「イワン」は、かりにすべてが教会になれば、つまり、教会的社会裁判が行われればということですね、そうすれば教会は犯罪者や不従順な人間を破門するだろうが、その場合でも首をはねたりはしないはずです、と言います。
そして、「あなたにひとつ伺いますがね、破門された人間はそうなったらどこへ行けばいいんです?だって、そうなれば破門された人は、現在のように人間社会からだけではなく、キリストからも離れ去らなければならないんですよ」その人間は世間だけでなく、キリストの教会に対しても敵対することになります、今でも厳密な意味ではそうですが、そんなことは文章で書かれているわけではないのだから、現代の犯罪者の良心は自分自身と闇取引きをして『俺は泥棒こそしたが、べつに教会に逆らったわけじゃないし、キリストの敵でもないんだ』なんてことを一人残らず思っています、しかし、教会が国家になったら、この地上のすべての教会を否定しなければならなくなり、『どいつもこいつも間違ってやがる。みんな本筋からはずれちまったんだ。偽の教会ばかりだ。人殺しで盗人のこの俺さまだけが正しいキリストの教会なんだ』なんてことは、簡単にいえることではなくて、「膨大な条件や、そうざらには存在しない環境を必要としますからね」ところで、その反面、教会自体の犯罪観を考えると「現在の、ほとんど異教的とさえ言える考え方を改めて、現に社会を守るために行われているような、病菌に冒された箇所を機械的に切断してしまうようなやり方から、今度はもう完全に嘘偽りではなく、人間再生の思想、人間の復活と救済という思想に変わってゆくべきじゃないでしょうかね?」と。

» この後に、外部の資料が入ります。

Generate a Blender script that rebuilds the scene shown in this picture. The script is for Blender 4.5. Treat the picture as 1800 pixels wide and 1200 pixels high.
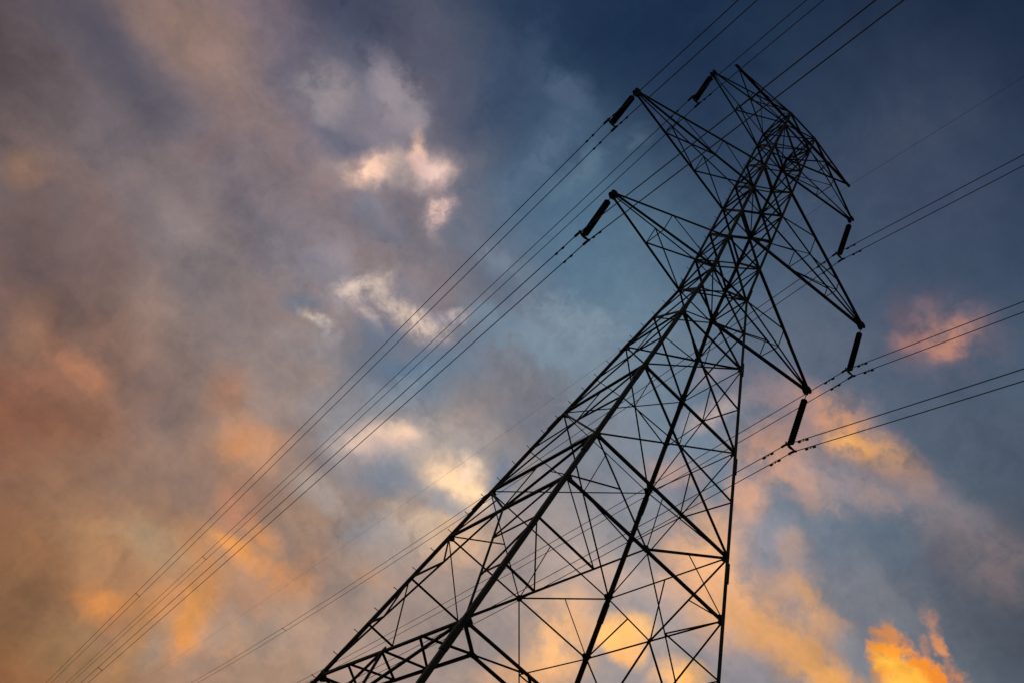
import bpy, bmesh, math
from mathutils import Vector, Matrix

for o in list(bpy.data.objects):
    bpy.data.objects.remove(o, do_unlink=True)
SC = bpy.context.scene
COL = SC.collection
BASE = 31.40                      # height of the tower's waist above the ground, metres

# ---------------------------------------------------------------- camera
cam_data = bpy.data.cameras.new('camera')
cam_data.sensor_width = 36.0
cam_data.lens = 32.262
cam_data.clip_start = 0.1
cam_data.clip_end = 20000.0
cam = bpy.data.objects.new('camera', cam_data)
COL.objects.link(cam)
R_RIGHT = Vector((0.716178, -0.556067, 0.421756))
R_DOWN = Vector((0.679745, 0.418753, -0.602157))
R_FWD = Vector((0.158229, 0.717938, 0.677885))
m3 = Matrix((R_RIGHT, -R_DOWN, -R_FWD)).transposed()
cam.matrix_world = Matrix.Translation((-10.4540, -21.4489, -29.8334 + BASE)) @ m3.to_4x4()
SC.camera = cam

# ---------------------------------------------------------------- exposure
SC.render.engine = 'CYCLES'
SC.view_settings.view_transform = 'Standard'
SC.view_settings.look = 'None'
SC.view_settings.exposure = 0.0
SC.view_settings.gamma = 1.0
SC.cycles.max_bounces = 2
SC.cycles.pixel_filter_type = 'BLACKMAN_HARRIS'

# ---------------------------------------------------------------- sky: Nishita air with evening clouds laid over it, all by compass direction
world = bpy.data.worlds.new('World')
SC.world = world
world.use_nodes = True
WN, WL = world.node_tree.nodes, world.node_tree.links
WN.clear()
def wnode(kind, **kw):
    n = WN.new(kind)
    for k, v in kw.items():
        setattr(n, k, v)
    return n
def wlink(a, b):
    WL.new(a, b)
def lin(c):
    return tuple((v / 255 / 12.92) if v / 255 <= 0.04045 else ((v / 255 + 0.055) / 1.055) ** 2.4 for v in c)
def wmath(op, a, b=None, c=None, clamp=False):
    n = wnode('ShaderNodeMath', operation=op, use_clamp=clamp)
    for i, v in enumerate((a, b, c)):
        if v is None:
            continue
        if hasattr(v, 'is_output'):
            wlink(v, n.inputs[i])
        else:
            n.inputs[i].default_value = v
    return n.outputs[0]

tc = wnode('ShaderNodeTexCoord')
DIR = tc.outputs['Generated']
def noise3(scale, detail, rough, vec=None, dist=0.0, dims='3D'):
    n = wnode('ShaderNodeTexNoise', noise_dimensions=dims)
    n.inputs['Scale'].default_value = scale
    n.inputs['Detail'].default_value = detail
    n.inputs['Roughness'].default_value = rough
    n.inputs['Distortion'].default_value = dist
    wlink(vec if vec is not None else DIR, n.inputs['Vector'])
    return n
def vmath(op, a, b, scale=None):
    n = wnode('ShaderNodeVectorMath', operation=op)
    for i, v in enumerate((a, b)):
        if v is None:
            continue
        if hasattr(v, 'is_output'):
            wlink(v, n.inputs[i])
        else:
            n.inputs[i].default_value = v
    if scale is not None:
        n.inputs['Scale'].default_value = scale
    return n.outputs[0]
# turbulence that frays the cloud outlines
def warped(scale, detail, amount):
    n = noise3(scale, detail, 0.6)
    off = vmath('SUBTRACT', n.outputs['Color'], (0.5, 0.5, 0.5))
    m = wnode('ShaderNodeMapping', vector_type='POINT')
    m.inputs['Location'].default_value = (1e-4, 1e-4, 1e-4)
    wlink(vmath('ADD', DIR, vmath('SCALE', off, None, amount)), m.inputs['Vector'])
    return m.outputs[0]
WARP = {'soft': warped(5.0, 5.0, 0.12), 'mid': warped(17.0, 6.0, 0.050), 'fine': warped(34.0, 6.0, 0.034)}
WARP['streak'] = WARP['soft']
# billow noise inside the clouds
NOISE = {}
for key, (sc, de, ro) in {'soft': (9.0, 8.0, 0.58), 'mid': (26.0, 8.0, 0.62), 'fine': (58.0, 8.0, 0.66)}.items():
    n = noise3(sc, de, ro, WARP[key if key != 'fine' else 'mid'])
    NOISE[key] = wmath('SUBTRACT', n.outputs['Fac'], 0.5)
# wind-drawn streaks in the high cloud sheet: noise stretched along one great-circle direction
sm = wnode('ShaderNodeMapping', vector_type='TEXTURE')
sm.inputs['Rotation'].default_value = (-0.9244, 0.0156, 0.2624)
sm.inputs['Scale'].default_value = (3.2, 0.8, 1.0)
wlink(WARP['soft'], sm.inputs['Vector'])
sn = noise3(7.0, 8.0, 0.58, sm.outputs[0])
NOISE['streak'] = wmath('SUBTRACT', sn.outputs['Fac'], 0.5)

# clear air: physical evening sky, tinted towards the deep blue of the photograph's hour
air = wnode('ShaderNodeTexSky', sky_type='NISHITA')
air.sun_disc = False
air.sun_elevation = math.radians(2.0)
air.sun_rotation = math.radians(-12.0)
air.air_density = 1.0
air.dust_density = 1.0
air.ozone_density = 2.0
sep = wnode('ShaderNodeSeparateXYZ')
wlink(DIR, sep.inputs[0])
ramp = wnode('ShaderNodeValToRGB')
ramp.color_ramp.interpolation = 'EASE'
for pos, col in ((0.0, (150, 125, 105)), (0.30, (148, 140, 140)), (0.50, (130, 139, 152)), (0.66, (98, 123, 145)), (0.78, (72, 94, 118)), (0.88, (44, 62, 88)), (0.95, (27, 43, 67)), (1.0, (22, 36, 58))):
    cr = ramp.color_ramp
    if pos in (0.0, 1.0):
        e = cr.elements[0 if pos == 0.0 else len(cr.elements) - 1]
    else:
        e = cr.elements.new(pos)
    e.color = (*lin(col), 1)
wlink(sep.outputs['Z'], ramp.inputs['Fac'])
mixair = wnode('ShaderNodeMix', data_type='RGBA', blend_type='MIX')
mixair.inputs[0].default_value = 0.9
airs = wnode('ShaderNodeMix', data_type='RGBA', blend_type='MULTIPLY')
airs.inputs[0].default_value = 1.0
wlink(air.outputs['Color'], airs.inputs[6])
airs.inputs[7].default_value = (0.10, 0.10, 0.10, 1)
wlink(airs.outputs[2], mixair.inputs[6])
wlink(ramp.outputs['Color'], mixair.inputs[7])
CUR = mixair.outputs[2]

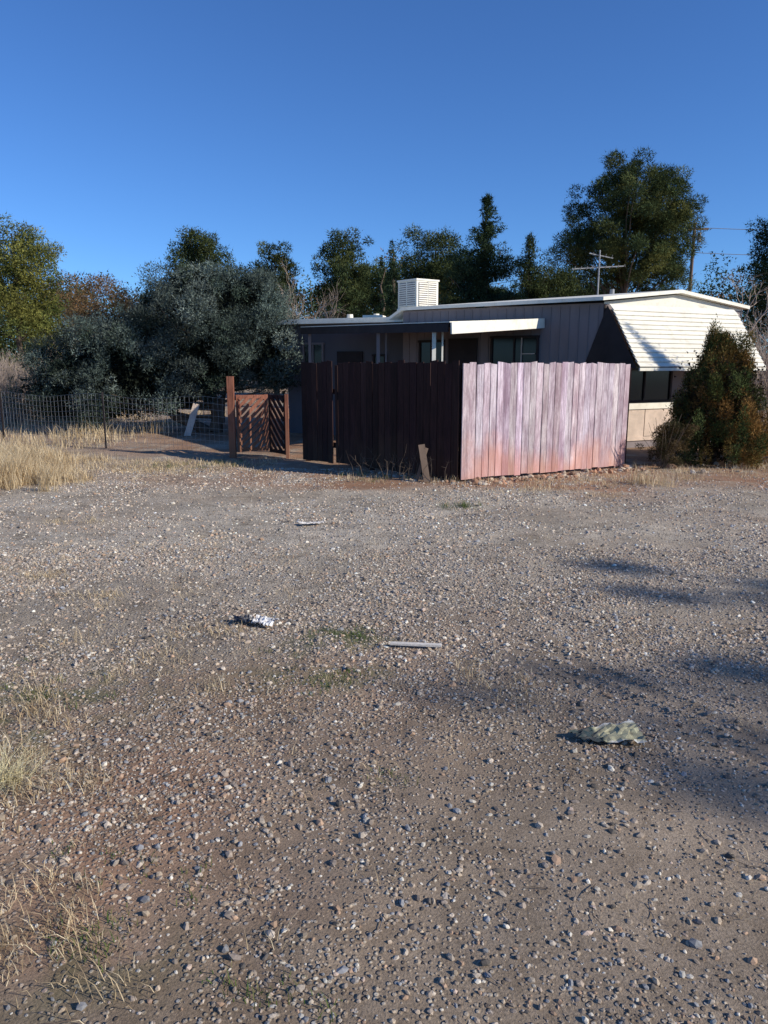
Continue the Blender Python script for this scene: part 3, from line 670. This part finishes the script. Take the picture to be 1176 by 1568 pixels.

つまり「イワン」の言いたいことは、今は国家と教会という二つが人間の心を支配しているので、どっちかがダメだとどっちかにつくことができるのだが、一本にすれば、すっきりすると。
そして、国家は社会を守るために人間を切り捨てるが、教会は再生と復活と救済の思想だから教会一本に統一すべきだ、これは、人間の良心の帰属の問題で、「イワン」の言わんとするところはそういうことのように思えます。